Something was bothering me about Katherine Heigl for most of the way through Killers. There was something about her and her character’s relationship with Ashton Kutcher’s character that just didn’t ring true. At one point, it was all I could do to stay in my seat and not stop the movie to ask the dozen or so people in the cinema if any of them know what I was talking about. Her character, Jen / Jenny / Jennifer, either seemed far too old for Kutcher’s character, Spencer, or Spencer was far too young. As it turns out, they’re the same age in real life, which makes sense because in the movie, they look the same age, too. It was confusing the hell out of me.

Then it came to me. They look the same age. But they don’t sound the same age because Katherine Heigl sounds like Katey Sagal, the woman who played Al Bundy’s wife, Peggy, in Married With Children and that was what was throwing me out.

Unfortunately, this realisation didn’t happen until about 80 minutes in and while my mind had been elsewhere trying to figure out this conundrum, absolutely nothing of interest happened on the screen. Absolutely. Nothing.

Spencer is an assassin. Jen is on holiday with her parents (Tom Selleck and Catherine O’Hara). The two meet, fall instantly in love, Spencer packs in the killing but not before confessing his deadly secret to a drunken Jen who, yep you guessed it, falls asleep at the key moment. And I really can’t stress how instantly they fall in love. It’s more instant than instant coffee. They were strangers when I started eating a nacho and that nacho was still partially intact and full of crunch by the time they declared their undying to each other. Director Robert Luketic is clearly in a hurry. So much so, we need to dispense with motivation, continuity and establishing character. The thing is, Luketic is something of a King of the Guilty Pleasure. He has the awesome Legally Blonde and the not anywhere near as good but still pretty enjoyable Win a Date With Tad Hamilton under his belt. He should know what he’s doing.

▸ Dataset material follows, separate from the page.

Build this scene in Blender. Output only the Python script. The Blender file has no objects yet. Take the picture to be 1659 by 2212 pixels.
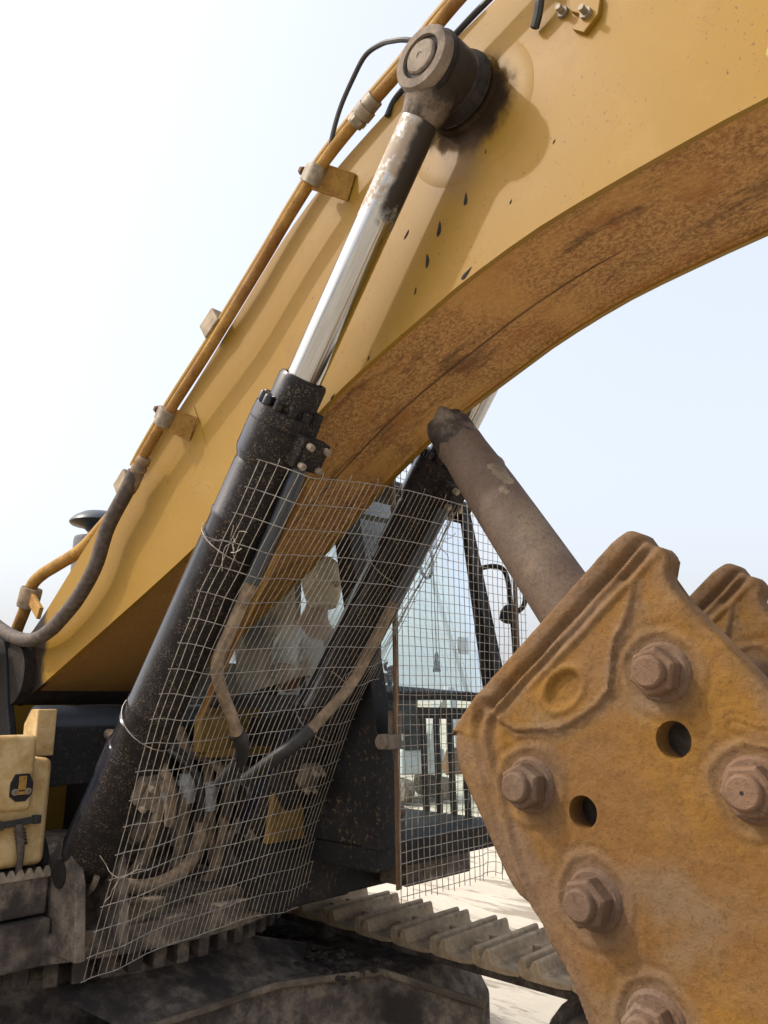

Anyhoo, three years later, someone wants to get architect / designer / whatever Spencer back in the killing business, he ends up with a $20 million bounty on his head and everyone who Spencer and Jen had thought of as friends and neighbours is a potential assassin.

There’s lots here that’s supposed to be funny. Jen’s timid reaction to a gun is meant to be funny. Jen’s mom drinking bloody mary’s for breakfast is probably meant to be hilarious. The purpose of Tom Selleck talking about bushy moustaches is surely there to threaten the stitching on our sides and the whole idea of assassins in suburbia is clearly an attempt to necessitate the use of special knickers. It’s knowing, it’s post-modern, it’s sarcastic and it’s just not funny.

Kutcher and Heigl / Peggy Bundy have no on screen chemistry and in no two successive scenes do they remain true to their characters. Spencer is a $20 million dollar assassin, who bricks it against tubby contemporary. Jen is holding a gun like it’s a sweaty sock one moment and then happily pulling the trigger the next. It’s just a mess.

It comes close, but it’s not entirely without merit. The first action scene when a neighbour turns bounty hunter is pretty well done. But everything else has been done before and been done better and with more care and affection and originality and been done recently enough for us all to demand better.